* [DATA LINES]

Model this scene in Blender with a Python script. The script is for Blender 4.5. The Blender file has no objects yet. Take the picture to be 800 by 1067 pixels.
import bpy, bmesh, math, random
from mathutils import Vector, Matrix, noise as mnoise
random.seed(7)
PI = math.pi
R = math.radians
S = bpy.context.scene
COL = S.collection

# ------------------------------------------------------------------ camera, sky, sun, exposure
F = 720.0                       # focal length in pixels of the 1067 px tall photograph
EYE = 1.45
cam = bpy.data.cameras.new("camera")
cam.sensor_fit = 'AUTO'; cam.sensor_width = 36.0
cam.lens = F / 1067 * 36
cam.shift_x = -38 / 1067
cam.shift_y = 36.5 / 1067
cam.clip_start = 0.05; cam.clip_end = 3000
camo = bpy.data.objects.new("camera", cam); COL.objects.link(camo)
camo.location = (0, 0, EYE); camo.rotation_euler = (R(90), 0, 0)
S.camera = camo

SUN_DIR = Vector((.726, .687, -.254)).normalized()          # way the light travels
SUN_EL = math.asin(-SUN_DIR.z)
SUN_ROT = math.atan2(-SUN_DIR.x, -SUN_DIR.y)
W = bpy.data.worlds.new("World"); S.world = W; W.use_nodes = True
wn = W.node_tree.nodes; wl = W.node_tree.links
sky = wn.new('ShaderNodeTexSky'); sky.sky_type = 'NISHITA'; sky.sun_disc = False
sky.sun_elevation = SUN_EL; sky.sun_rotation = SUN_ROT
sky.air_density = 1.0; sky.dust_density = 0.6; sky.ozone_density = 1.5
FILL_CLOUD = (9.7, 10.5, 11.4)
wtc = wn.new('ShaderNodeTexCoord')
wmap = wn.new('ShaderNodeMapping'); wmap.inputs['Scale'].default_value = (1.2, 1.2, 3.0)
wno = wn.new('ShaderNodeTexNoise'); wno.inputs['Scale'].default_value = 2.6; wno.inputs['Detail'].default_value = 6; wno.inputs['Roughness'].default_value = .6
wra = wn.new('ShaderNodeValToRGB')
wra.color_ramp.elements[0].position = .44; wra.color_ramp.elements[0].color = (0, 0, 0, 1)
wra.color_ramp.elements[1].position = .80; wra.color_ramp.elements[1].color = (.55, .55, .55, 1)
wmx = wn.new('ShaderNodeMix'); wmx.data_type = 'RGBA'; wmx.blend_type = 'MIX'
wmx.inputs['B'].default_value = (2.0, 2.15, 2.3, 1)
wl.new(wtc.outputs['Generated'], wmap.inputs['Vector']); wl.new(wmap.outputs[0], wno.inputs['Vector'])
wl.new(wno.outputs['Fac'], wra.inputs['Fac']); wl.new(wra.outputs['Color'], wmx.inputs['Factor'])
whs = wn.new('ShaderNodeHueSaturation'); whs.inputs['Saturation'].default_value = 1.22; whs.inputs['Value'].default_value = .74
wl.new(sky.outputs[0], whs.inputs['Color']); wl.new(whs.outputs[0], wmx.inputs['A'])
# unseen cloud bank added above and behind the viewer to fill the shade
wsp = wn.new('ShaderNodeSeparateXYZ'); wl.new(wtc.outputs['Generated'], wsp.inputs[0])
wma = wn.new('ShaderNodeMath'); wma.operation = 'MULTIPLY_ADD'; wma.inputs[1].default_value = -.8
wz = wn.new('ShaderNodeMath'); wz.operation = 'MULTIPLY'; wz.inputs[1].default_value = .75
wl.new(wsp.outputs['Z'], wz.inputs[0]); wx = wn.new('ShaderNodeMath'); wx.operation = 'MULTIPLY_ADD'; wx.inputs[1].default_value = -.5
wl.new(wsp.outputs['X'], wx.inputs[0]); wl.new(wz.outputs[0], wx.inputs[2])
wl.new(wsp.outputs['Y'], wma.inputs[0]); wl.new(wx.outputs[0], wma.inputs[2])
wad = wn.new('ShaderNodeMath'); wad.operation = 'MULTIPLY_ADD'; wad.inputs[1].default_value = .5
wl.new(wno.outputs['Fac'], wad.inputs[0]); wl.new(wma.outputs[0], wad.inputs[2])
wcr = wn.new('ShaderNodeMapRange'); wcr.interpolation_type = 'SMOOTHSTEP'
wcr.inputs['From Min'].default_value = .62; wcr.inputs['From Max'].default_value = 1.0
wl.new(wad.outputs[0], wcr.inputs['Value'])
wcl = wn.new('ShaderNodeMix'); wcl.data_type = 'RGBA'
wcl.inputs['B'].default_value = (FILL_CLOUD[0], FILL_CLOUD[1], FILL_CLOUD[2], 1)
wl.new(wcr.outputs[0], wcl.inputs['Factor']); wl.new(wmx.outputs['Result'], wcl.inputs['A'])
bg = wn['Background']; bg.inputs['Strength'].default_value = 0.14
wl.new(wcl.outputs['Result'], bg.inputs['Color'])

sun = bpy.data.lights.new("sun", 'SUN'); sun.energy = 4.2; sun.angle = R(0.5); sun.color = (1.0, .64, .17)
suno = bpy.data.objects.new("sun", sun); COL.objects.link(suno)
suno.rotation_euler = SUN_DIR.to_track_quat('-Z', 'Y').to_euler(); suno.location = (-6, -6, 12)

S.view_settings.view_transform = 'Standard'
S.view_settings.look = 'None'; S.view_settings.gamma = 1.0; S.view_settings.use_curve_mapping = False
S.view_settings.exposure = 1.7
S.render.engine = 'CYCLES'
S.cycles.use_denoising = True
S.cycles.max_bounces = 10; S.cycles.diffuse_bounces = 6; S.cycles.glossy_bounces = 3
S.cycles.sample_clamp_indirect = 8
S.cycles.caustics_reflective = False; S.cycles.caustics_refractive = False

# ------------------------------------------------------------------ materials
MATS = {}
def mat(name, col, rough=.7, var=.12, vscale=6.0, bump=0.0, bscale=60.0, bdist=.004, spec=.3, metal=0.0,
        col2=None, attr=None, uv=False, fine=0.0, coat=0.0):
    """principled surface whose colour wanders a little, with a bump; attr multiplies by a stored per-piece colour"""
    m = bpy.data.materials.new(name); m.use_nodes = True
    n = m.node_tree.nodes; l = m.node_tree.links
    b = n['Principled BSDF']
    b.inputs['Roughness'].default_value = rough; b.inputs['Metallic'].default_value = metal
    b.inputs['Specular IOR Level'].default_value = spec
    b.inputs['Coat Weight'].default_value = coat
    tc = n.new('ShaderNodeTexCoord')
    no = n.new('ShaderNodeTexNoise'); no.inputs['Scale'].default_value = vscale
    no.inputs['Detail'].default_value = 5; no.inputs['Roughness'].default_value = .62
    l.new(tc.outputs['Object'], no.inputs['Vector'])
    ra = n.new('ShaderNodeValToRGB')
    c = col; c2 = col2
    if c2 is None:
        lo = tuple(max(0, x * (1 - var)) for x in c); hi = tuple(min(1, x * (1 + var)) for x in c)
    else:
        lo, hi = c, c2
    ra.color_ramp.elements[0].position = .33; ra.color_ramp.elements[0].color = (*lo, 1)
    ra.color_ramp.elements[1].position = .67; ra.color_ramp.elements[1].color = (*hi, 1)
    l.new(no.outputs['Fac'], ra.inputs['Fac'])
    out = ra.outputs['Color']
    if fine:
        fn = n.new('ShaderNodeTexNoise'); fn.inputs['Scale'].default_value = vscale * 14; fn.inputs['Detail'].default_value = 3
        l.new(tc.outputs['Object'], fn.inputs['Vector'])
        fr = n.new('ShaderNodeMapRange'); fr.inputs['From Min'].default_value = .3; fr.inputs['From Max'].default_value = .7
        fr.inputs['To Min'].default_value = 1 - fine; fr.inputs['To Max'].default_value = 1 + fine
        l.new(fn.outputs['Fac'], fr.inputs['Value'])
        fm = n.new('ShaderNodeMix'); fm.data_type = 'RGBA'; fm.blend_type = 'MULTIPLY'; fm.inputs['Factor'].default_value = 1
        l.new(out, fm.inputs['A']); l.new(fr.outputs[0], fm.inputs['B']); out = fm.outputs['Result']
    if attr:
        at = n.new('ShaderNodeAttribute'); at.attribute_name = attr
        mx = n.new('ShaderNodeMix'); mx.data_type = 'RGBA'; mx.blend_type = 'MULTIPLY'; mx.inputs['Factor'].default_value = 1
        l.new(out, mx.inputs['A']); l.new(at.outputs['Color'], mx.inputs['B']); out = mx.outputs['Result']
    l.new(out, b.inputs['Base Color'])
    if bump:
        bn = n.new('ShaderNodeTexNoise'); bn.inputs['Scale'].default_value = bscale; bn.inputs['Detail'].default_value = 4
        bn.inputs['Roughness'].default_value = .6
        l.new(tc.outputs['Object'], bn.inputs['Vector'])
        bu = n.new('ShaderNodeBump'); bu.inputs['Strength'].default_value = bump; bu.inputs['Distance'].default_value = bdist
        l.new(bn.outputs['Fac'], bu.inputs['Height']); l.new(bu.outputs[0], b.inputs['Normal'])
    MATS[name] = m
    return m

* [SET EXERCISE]
Write down again the exact lines running from the beginning of the data to the line containing "COL = S.collection", with both ends included.

* [REPLY TO THE TASK]
Model this scene in Blender with a Python script. The script is for Blender 4.5. The Blender file has no objects yet. Take the picture to be 800 by 1067 pixels.
import bpy, bmesh, math, random
from mathutils import Vector, Matrix, noise as mnoise
random.seed(7)
PI = math.pi
R = math.radians
S = bpy.context.scene
COL = S.collection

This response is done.